Theodore Rodenburg (Antwerpen, 1574[1] - aldaar, oktober 1644) was een Nederlandse dichter, toneelschrijver, diplomaat en koopman tijdens de Gouden Eeuw. Zijn voornaam wordt ook wel gegeven als Theodoor, Theodorus, Dirk of Dirck en zijn achternaam als Rodenburgh.
Rodenburg was afkomstig uit een voornaam Amsterdams geslacht. Tot 1602 verbleef hij in Portugal, Italië en Frankrijk. In Italië zou hij gestudeerd hebben; in Portugal en Frankrijk trad hij als diplomaat op. Hij verbleef van 1607 tot 1611 in Amsterdam, waarna hij op een diplomatieke missie naar Spanje gestuurd werd en tot 1613 in Madrid verbleef. Door zijn vele buitenlandse reizen had hij een bredere kennis van niet-Nederlandse literatuur dan andere toneelschrijvers van zijn tijd. Tijdens zijn periode in Spanje werd hij hevig beïnvloed door het werk van Lope de Vega, die hij in Madrid ontmoette, en vertaalde hij een aantal van Lope de Vegas toneelstukken naar het Nederlands.

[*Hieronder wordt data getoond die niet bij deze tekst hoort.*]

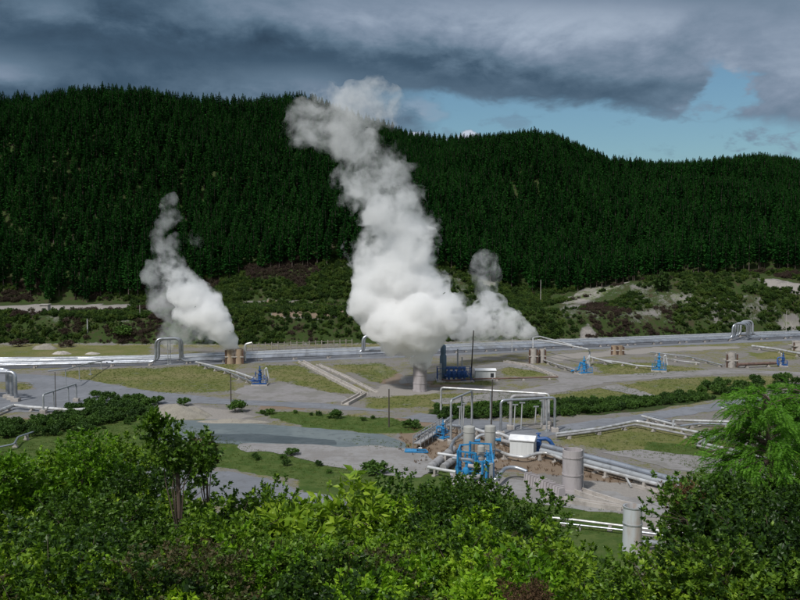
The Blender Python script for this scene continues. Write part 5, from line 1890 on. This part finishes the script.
def puffs(name, base, balls, depth, m, seed, parent=None, vox=0.55, sub=9, disp=1.1):
    """cauliflower envelope: big balls, each studded with smaller ones, fused by a voxel remesh"""
    rng = np.random.default_rng(seed)
    k = FPX / depth
    VV, FF, n0 = [], [], 0

    def add(c, r):
        nonlocal n0
        VV.append(ICO[0] * r + c)
        FF.append(ICO[1] + n0)
        n0 += len(ICO[0])
    for (px_, py_, rp) in balls:
        c = np.array(WD(px_, py_, depth)) + np.array([0, rng.normal() * rp / k * 0.35, 0])
        r = rp / k
        add(c, r * 1.06)
        for _ in range(sub):
            d = rng.normal(size=3)
            d /= np.linalg.norm(d)
            add(c + d * r * 0.85, r * rng.uniform(0.28, 0.55))
    V = np.concatenate(VV) - np.array(base)
    me = mesh_np(name, V, np.concatenate(FF), m, True)
    o = link(name, me, parent)
    if parent is None:
        o.location = base
    rm = o.modifiers.new('fuse', 'REMESH')
    rm.mode = 'VOXEL'
    rm.voxel_size = vox
    rm.use_smooth_shade = True
    tx = bpy.data.textures.new(name + '_billow', 'CLOUDS')
    tx.noise_scale = 3.2
    tx.noise_depth = 3
    dm = o.modifiers.new('billow', 'DISPLACE')
    dm.texture = tx
    dm.strength = disp * 2
    dm.mid_level = 0.42
    tx2 = bpy.data.textures.new(name + '_curl', 'CLOUDS')
    tx2.noise_scale = 1.3
    tx2.noise_depth = 2
    dm2 = o.modifiers.new('curl', 'DISPLACE')
    dm2.texture = tx2
    dm2.strength = disp * 0.9
    dm2.mid_level = 0.5
    return o


mainb = W(420, 391)
k0 = FPX / mainb.y
big = [(421, 366, 6), (420, 361, 8), (422, 353, 10), (415, 345, 12), (402, 336, 18), (428, 336, 16), (388, 322, 24), (368, 300, 19), (420, 318, 28), (448, 313, 20), (400, 298, 32), (372, 276, 21), (362, 252, 17), (398, 270, 28), (428, 285, 23), (382, 243, 26),
       (416, 245, 25), (428, 225, 17), (396, 213, 28), (366, 195, 24), (402, 188, 22), (345, 205, 13), (352, 178, 19), (375, 165, 24), (392, 150, 15), (352, 145, 22), (330, 138, 20), (308, 126, 20), (290, 134, 13), (335, 112, 24),
       (362, 105, 26), (388, 106, 20), (322, 95, 17), (376, 90, 13)]
t_ = thing('steam_plume', 'tallest white steam plume, billowing from the grey silencer up past the ridge', 'steam', mainb)
puffs('vapour', mainb, big, mainb.y, steam_mat('steam_dense', 0.85, 0.37, 0.14, 0.17, (7, 46), 0.475, dtop=0.17, axis=(mainb, 420, [(388, 420, 9), (360, 421, 16), (345, 412, 40), (325, 405, 56), (300, 402, 58), (275, 394, 48), (250, 392, 40), (225, 398, 40), (205, 388, 42), (180, 378, 40), (160, 372, 38), (140, 350, 50), (120, 340, 60), (100, 356, 52), (82, 368, 36)])), 1, t_)
lb = W(235, 363.5)
t_ = thing('steam_plume', 'smaller white steam plume drifting left from the twin timber silencer', 'steam', lb)
puffs('vapour', lb, [(235, 352, 4.5), (233, 347, 6), (229, 340, 9), (220, 329, 13), (210, 317, 18), (198, 304, 21), (188, 292, 18), (180, 278, 14), (170, 262, 14), (162, 248, 13), (188, 318, 14), (178, 243, 9), (198, 240, 8), (158, 234, 8), (166, 222, 10), (170, 205, 10), (178, 214, 9)], lb.y,
      steam_mat('steam_left', 0.7, 0.37, 0.15, 0.2, (8, 32), 0.49, dtop=0.12, axis=(lb, 235, [(363, 235, 7), (345, 231, 12), (330, 220, 18), (318, 208, 25), (305, 196, 29), (290, 185, 27), (275, 178, 23), (262, 170, 20), (248, 172, 26), (235, 170, 26), (215, 170, 14), (190, 170, 10)])), 2, t_, vox=0.5, disp=0.9)
puffs('thin_vapour', lb, [(200, 335, 14), (180, 325, 18), (165, 300, 18), (180, 300, 16), (155, 275, 14), (168, 335, 12)], lb.y + 7, steam_mat('steam_thin', 0.16, 0.42, 0.22, 0.18), 3, t_, vox=0.6)
rb = W(536, 363)
t_ = thing('steam_plume', 'low steam plume drifting left from the right silencer towards the tallest plume', 'steam', rb)
puffs('vapour', rb, [(534, 335, 4), (524, 329, 9), (510, 323, 13), (494, 320, 16), (476, 322, 17), (460, 326, 14), (488, 303, 11), (500, 305, 8)], rb.y, steam_mat('steam_right', 0.38, 0.42, 0.14, 0.25), 4, t_, vox=0.5, disp=0.9)
puffs('thin_vapour', rb, [(485, 262, 13), (478, 268, 9), (492, 275, 8), (486, 288, 11), (480, 278, 9), (490, 298, 10), (470, 340, 12), (490, 338, 12), (510, 340, 8)], rb.y, steam_mat('steam_wisp', 0.14, 0.41, 0.2, 0.22), 5, t_, vox=0.5)
gb = W(385, 385)
t_ = thing('steam_plume', 'faint low drift of steam over the bare brown ground left of the largest plume', 'steam', gb)
puffs('thin_vapour', gb, [(380, 368, 12), (362, 360, 10), (395, 380, 9), (345, 352, 8), (405, 388, 6)], gb.y, steam_mat('steam_drift', 0.07, 0.46, 0.2, 0.2), 6, t_, vox=0.5)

Ook vertaalde hij The Revenger's Tragedy van de Engelse toneelschrijver Cyril Tourneur naar het Nederlands als het Wraeck-gierigers treurspel (1618). Rodenburgs eerste toneelstuk, de Trouwen Batavier (1601), was een bewerking van Guarini's Pastor Fido, maar Rodenburg verplaatste de handelingen naar het Haagse Bos.
In Amsterdam was hij lid van 't Wit Lavendel, een rederijkerskamer (toneelgezelschap van Vlaamse vluchtelingen in Nederland), samen met onder meer Joost van den Vondel. In 1617 ging hij over naar een andere rederijkerskamer, De Egelantier, om een poëtische strijd aan te binden met de Nederduytsche Academie van Bredero, Coster en Hooft. Bredero deed Rodenburg af als te pretentieus.
In 1619 vertrok Rodenburg uit Amsterdam en verbleef enkele jaren in Denemarken en Engeland als diplomaat en koopman. In 1638 onderhield hij een briefwisseling met Jan Harmensz. Krul, een schrijver van pastorales. In 1628 vestigde hij zich in Antwerpen, waar hij als bestuurder van de verenigde Hanzesteden in 1644 stierf.[1]